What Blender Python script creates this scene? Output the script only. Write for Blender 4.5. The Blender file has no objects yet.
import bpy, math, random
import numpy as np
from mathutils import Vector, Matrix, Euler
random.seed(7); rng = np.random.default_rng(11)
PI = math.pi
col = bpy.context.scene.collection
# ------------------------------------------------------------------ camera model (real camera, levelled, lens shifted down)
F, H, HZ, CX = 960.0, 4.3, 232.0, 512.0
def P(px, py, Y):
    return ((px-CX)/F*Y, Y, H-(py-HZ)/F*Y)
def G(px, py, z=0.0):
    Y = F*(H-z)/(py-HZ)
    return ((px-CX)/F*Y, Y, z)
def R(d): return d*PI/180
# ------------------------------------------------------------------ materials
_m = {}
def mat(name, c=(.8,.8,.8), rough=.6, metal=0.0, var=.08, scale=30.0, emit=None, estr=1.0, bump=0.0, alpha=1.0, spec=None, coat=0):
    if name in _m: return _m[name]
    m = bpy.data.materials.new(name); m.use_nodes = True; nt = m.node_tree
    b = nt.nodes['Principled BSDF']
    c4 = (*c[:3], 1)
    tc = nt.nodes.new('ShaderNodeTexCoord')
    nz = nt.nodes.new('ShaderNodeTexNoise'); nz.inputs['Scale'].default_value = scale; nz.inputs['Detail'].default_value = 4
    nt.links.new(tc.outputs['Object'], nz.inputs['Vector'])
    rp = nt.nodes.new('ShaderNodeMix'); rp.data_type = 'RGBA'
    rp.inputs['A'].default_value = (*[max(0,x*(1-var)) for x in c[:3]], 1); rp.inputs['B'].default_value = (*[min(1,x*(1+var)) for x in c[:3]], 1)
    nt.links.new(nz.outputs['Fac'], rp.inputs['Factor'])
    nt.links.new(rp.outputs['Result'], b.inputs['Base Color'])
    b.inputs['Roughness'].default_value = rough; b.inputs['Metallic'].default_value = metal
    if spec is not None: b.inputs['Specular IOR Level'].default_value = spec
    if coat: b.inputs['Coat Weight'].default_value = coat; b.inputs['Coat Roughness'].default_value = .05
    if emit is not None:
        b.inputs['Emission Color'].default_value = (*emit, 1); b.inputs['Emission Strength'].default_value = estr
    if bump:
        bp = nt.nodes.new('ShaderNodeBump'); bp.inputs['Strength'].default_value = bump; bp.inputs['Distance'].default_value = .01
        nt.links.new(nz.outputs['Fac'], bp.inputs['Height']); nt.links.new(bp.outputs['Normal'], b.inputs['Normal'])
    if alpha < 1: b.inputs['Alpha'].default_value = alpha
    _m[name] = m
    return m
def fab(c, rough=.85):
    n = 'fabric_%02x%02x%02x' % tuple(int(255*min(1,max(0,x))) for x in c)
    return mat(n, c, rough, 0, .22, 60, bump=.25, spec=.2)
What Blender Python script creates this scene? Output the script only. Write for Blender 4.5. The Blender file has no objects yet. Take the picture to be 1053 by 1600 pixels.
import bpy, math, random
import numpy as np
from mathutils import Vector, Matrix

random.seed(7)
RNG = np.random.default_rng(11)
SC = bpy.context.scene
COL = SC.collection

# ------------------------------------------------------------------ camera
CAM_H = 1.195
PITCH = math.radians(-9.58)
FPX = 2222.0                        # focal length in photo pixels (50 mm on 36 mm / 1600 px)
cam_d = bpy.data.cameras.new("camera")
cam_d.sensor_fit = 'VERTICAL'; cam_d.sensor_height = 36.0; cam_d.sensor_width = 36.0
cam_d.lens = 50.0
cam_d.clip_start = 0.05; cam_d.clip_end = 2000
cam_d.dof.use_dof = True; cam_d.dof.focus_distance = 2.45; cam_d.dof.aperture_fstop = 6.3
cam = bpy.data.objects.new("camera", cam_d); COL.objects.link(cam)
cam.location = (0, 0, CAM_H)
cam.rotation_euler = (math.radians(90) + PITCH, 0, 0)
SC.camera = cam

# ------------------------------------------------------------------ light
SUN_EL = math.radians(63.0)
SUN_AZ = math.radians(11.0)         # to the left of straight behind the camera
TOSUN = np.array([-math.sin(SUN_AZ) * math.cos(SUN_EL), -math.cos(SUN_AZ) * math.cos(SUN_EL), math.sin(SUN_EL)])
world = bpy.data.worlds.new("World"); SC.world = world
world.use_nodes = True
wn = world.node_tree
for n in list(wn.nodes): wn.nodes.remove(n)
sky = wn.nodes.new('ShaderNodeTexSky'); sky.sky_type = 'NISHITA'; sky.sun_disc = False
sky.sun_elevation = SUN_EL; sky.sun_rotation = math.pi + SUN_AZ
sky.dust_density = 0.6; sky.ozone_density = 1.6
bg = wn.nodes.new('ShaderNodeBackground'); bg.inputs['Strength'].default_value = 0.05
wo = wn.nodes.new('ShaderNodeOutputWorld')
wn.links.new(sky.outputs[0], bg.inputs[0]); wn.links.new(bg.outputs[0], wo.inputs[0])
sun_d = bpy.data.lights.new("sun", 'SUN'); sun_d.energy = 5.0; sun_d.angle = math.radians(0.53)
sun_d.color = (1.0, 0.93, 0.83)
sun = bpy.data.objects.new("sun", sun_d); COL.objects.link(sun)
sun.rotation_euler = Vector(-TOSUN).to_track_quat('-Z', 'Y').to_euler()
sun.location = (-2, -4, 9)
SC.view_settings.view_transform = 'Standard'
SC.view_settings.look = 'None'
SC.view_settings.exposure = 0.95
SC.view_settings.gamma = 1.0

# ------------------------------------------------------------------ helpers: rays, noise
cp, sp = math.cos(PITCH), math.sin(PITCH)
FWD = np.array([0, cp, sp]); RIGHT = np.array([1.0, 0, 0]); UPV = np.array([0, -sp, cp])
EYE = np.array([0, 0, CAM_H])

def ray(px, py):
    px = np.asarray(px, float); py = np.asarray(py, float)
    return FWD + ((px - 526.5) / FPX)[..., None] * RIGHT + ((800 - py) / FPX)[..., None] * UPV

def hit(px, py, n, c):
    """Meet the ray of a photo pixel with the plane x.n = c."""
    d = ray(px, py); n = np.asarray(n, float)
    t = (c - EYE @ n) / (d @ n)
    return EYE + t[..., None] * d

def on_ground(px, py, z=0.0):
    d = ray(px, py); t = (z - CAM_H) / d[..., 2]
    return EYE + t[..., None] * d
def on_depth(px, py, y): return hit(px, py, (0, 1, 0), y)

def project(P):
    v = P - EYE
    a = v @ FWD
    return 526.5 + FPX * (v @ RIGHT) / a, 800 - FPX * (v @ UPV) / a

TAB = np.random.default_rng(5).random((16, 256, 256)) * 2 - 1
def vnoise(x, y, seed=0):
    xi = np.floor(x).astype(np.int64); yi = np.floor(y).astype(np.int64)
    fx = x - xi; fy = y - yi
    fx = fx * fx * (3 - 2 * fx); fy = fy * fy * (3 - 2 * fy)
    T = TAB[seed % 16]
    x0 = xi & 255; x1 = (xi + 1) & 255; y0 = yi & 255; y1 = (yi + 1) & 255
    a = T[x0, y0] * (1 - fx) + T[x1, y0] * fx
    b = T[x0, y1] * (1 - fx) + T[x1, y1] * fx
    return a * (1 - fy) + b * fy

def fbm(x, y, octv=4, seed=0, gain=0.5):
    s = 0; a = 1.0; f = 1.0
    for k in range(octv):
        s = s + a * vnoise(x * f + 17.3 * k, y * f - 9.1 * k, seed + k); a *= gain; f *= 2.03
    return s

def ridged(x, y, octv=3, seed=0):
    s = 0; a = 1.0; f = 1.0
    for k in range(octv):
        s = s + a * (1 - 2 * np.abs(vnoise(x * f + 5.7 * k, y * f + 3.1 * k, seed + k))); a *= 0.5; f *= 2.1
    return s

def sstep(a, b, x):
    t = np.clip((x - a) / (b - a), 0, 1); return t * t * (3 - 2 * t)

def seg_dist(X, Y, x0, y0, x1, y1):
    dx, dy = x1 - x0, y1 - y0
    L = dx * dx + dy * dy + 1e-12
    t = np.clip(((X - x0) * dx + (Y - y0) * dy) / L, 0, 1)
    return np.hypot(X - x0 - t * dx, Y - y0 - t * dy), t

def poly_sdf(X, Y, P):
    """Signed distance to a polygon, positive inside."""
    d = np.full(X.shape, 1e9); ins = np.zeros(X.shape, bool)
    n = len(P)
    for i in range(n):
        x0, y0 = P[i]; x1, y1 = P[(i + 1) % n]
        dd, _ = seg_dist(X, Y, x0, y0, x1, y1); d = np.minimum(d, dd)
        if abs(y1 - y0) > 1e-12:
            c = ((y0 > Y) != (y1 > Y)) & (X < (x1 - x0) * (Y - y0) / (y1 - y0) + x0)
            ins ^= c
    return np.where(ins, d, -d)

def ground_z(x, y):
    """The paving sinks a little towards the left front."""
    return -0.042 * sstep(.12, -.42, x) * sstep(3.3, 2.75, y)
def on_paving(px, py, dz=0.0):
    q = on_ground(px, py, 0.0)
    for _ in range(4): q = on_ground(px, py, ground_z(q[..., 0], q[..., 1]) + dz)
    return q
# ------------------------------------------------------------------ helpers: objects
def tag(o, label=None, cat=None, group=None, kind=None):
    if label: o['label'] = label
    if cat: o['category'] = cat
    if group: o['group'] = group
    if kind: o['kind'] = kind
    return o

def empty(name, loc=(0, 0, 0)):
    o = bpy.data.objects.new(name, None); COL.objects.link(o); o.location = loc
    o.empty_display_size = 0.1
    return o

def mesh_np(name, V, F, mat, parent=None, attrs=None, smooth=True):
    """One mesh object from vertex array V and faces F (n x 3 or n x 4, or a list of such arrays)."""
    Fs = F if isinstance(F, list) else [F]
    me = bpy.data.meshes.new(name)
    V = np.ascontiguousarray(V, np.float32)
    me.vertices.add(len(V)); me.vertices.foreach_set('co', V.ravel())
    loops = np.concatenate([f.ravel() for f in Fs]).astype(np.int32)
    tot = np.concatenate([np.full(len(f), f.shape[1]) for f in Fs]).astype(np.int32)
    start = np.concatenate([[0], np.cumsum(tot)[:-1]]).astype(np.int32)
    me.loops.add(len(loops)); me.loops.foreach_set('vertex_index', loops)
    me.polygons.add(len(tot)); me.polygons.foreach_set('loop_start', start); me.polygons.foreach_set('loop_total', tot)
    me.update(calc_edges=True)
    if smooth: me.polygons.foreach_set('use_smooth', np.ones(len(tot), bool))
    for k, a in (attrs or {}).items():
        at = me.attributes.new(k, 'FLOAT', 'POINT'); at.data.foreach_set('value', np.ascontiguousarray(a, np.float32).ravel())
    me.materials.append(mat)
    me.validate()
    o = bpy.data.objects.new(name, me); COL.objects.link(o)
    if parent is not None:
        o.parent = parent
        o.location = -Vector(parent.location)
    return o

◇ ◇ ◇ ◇

PROBLEM DETAILS: Go through the records and gather the lines that hold "only".

FINISHED EXERCISE:
What Blender Python script creates this scene? Output the script only. Write for Blender 4.5. The Blender file has no objects yet.
What Blender Python script creates this scene? Output the script only. Write for Blender 4.5. The Blender file has no objects yet. Take the picture to be 1053 by 1600 pixels.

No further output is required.